EXERCISE BRIEF.
Omit the pictures and print exactly the lines of the listing below, starting at the first and ending at the line containing "def sm(t): t = cl(t); return t*t*(3-2*t)".
=-=-=
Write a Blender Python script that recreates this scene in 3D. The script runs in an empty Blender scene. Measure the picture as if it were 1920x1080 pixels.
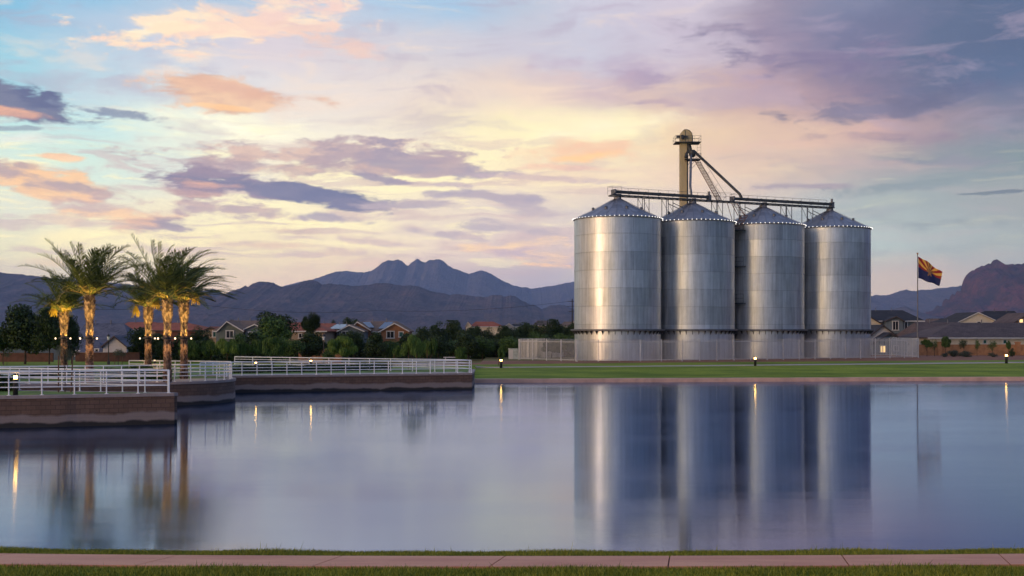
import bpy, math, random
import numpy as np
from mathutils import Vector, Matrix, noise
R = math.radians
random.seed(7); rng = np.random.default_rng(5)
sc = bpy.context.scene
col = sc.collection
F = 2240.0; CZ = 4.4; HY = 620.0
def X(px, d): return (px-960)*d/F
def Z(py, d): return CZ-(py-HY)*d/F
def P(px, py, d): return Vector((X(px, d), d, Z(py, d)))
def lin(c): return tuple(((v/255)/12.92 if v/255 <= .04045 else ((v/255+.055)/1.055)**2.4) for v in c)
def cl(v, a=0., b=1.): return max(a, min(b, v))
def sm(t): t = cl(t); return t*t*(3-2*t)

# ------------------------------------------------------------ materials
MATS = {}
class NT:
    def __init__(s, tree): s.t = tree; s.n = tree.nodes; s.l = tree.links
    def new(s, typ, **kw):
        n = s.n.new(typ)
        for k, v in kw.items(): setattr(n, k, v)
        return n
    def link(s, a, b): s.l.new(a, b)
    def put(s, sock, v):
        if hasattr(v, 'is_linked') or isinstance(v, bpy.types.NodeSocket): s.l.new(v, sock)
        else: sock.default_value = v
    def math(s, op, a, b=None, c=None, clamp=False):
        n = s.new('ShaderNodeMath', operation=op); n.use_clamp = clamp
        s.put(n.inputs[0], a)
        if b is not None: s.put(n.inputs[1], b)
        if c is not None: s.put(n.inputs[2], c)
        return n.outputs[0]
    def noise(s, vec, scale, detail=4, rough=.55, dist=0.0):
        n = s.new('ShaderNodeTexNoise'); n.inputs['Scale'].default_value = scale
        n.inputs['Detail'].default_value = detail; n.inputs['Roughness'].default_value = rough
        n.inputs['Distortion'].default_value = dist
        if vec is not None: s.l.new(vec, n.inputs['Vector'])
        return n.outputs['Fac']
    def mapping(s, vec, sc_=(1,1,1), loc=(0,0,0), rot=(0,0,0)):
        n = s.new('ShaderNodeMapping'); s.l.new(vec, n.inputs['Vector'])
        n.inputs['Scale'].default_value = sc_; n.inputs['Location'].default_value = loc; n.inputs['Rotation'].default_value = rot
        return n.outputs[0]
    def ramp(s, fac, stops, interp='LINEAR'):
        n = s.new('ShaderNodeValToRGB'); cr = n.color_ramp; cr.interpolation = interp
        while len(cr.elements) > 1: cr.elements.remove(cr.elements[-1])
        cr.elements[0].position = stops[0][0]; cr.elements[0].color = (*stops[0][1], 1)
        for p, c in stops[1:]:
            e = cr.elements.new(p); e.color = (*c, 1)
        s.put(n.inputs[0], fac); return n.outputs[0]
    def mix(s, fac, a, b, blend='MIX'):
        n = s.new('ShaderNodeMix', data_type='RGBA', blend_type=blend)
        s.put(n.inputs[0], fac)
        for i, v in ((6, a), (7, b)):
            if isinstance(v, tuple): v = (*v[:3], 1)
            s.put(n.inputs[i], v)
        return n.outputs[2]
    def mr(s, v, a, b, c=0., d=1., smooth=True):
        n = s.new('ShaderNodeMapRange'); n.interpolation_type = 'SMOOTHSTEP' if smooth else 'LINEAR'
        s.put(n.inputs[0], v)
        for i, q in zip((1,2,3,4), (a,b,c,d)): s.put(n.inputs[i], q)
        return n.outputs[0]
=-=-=
EXERCISE RESULT.
Write a Blender Python script that recreates this scene in 3D. The script runs in an empty Blender scene. Measure the picture as if it were 1920x1080 pixels.
import bpy, math, random
import numpy as np
from mathutils import Vector, Matrix, noise
R = math.radians
random.seed(7); rng = np.random.default_rng(5)
sc = bpy.context.scene
col = sc.collection
F = 2240.0; CZ = 4.4; HY = 620.0
def X(px, d): return (px-960)*d/F
def Z(py, d): return CZ-(py-HY)*d/F
def P(px, py, d): return Vector((X(px, d), d, Z(py, d)))
def lin(c): return tuple(((v/255)/12.92 if v/255 <= .04045 else ((v/255+.055)/1.055)**2.4) for v in c)
def cl(v, a=0., b=1.): return max(a, min(b, v))
def sm(t): t = cl(t); return t*t*(3-2*t)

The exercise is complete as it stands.